THE PROBLEM:
Transcribe the full listing below exactly.

PROVIDED DATA:
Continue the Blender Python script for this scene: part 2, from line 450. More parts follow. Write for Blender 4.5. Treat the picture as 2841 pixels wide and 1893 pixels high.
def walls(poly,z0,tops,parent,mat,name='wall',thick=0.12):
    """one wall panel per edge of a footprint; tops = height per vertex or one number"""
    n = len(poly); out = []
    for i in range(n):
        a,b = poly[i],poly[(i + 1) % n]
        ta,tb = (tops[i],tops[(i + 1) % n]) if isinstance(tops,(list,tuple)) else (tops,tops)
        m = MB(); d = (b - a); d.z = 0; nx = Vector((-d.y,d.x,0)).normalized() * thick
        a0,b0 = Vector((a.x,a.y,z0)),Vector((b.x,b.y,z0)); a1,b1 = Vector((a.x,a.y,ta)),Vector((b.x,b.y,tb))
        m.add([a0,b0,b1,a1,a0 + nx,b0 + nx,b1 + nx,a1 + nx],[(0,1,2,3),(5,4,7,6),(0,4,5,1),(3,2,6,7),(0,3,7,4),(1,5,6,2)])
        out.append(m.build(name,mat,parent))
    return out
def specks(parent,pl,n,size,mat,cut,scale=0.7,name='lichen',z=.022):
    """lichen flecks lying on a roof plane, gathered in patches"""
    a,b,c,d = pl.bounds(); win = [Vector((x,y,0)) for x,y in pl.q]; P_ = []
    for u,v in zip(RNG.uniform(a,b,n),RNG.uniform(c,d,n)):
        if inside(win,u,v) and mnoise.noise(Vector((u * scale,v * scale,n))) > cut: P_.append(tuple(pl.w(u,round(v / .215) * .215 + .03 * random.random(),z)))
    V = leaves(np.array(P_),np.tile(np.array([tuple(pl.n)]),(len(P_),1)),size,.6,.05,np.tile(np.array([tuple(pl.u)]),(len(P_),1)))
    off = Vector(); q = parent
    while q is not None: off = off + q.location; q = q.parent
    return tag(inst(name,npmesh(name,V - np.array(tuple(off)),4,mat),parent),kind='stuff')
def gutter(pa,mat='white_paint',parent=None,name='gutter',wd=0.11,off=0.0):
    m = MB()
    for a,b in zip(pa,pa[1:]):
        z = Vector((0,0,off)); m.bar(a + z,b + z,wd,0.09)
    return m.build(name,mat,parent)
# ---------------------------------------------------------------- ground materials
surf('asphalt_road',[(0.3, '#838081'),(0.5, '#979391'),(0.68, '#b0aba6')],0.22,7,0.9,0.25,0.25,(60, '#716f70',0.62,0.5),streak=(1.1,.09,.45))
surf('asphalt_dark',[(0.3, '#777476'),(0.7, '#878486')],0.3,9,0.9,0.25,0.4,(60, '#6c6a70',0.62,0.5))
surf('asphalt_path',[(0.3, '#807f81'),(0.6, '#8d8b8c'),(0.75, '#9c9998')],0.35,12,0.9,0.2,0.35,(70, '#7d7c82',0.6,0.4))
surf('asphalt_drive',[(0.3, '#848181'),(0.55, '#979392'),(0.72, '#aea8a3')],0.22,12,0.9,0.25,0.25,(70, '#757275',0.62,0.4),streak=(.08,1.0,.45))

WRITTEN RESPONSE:
Continue the Blender Python script for this scene: part 2, from line 450. More parts follow. Write for Blender 4.5. Treat the picture as 2841 pixels wide and 1893 pixels high.
def walls(poly,z0,tops,parent,mat,name='wall',thick=0.12):
    """one wall panel per edge of a footprint; tops = height per vertex or one number"""
    n = len(poly); out = []
    for i in range(n):
        a,b = poly[i],poly[(i + 1) % n]
        ta,tb = (tops[i],tops[(i + 1) % n]) if isinstance(tops,(list,tuple)) else (tops,tops)
        m = MB(); d = (b - a); d.z = 0; nx = Vector((-d.y,d.x,0)).normalized() * thick
        a0,b0 = Vector((a.x,a.y,z0)),Vector((b.x,b.y,z0)); a1,b1 = Vector((a.x,a.y,ta)),Vector((b.x,b.y,tb))
        m.add([a0,b0,b1,a1,a0 + nx,b0 + nx,b1 + nx,a1 + nx],[(0,1,2,3),(5,4,7,6),(0,4,5,1),(3,2,6,7),(0,3,7,4),(1,5,6,2)])
        out.append(m.build(name,mat,parent))
    return out
def specks(parent,pl,n,size,mat,cut,scale=0.7,name='lichen',z=.022):
    """lichen flecks lying on a roof plane, gathered in patches"""
    a,b,c,d = pl.bounds(); win = [Vector((x,y,0)) for x,y in pl.q]; P_ = []
    for u,v in zip(RNG.uniform(a,b,n),RNG.uniform(c,d,n)):
        if inside(win,u,v) and mnoise.noise(Vector((u * scale,v * scale,n))) > cut: P_.append(tuple(pl.w(u,round(v / .215) * .215 + .03 * random.random(),z)))
    V = leaves(np.array(P_),np.tile(np.array([tuple(pl.n)]),(len(P_),1)),size,.6,.05,np.tile(np.array([tuple(pl.u)]),(len(P_),1)))
    off = Vector(); q = parent
    while q is not None: off = off + q.location; q = q.parent
    return tag(inst(name,npmesh(name,V - np.array(tuple(off)),4,mat),parent),kind='stuff')
def gutter(pa,mat='white_paint',parent=None,name='gutter',wd=0.11,off=0.0):
    m = MB()
    for a,b in zip(pa,pa[1:]):
        z = Vector((0,0,off)); m.bar(a + z,b + z,wd,0.09)
    return m.build(name,mat,parent)
# ---------------------------------------------------------------- ground materials
surf('asphalt_road',[(0.3, '#838081'),(0.5, '#979391'),(0.68, '#b0aba6')],0.22,7,0.9,0.25,0.25,(60, '#716f70',0.62,0.5),streak=(1.1,.09,.45))
surf('asphalt_dark',[(0.3, '#777476'),(0.7, '#878486')],0.3,9,0.9,0.25,0.4,(60, '#6c6a70',0.62,0.5))
surf('asphalt_path',[(0.3, '#807f81'),(0.6, '#8d8b8c'),(0.75, '#9c9998')],0.35,12,0.9,0.2,0.35,(70, '#7d7c82',0.6,0.4))
surf('asphalt_drive',[(0.3, '#848181'),(0.55, '#979392'),(0.72, '#aea8a3')],0.22,12,0.9,0.25,0.25,(70, '#757275',0.62,0.4),streak=(.08,1.0,.45))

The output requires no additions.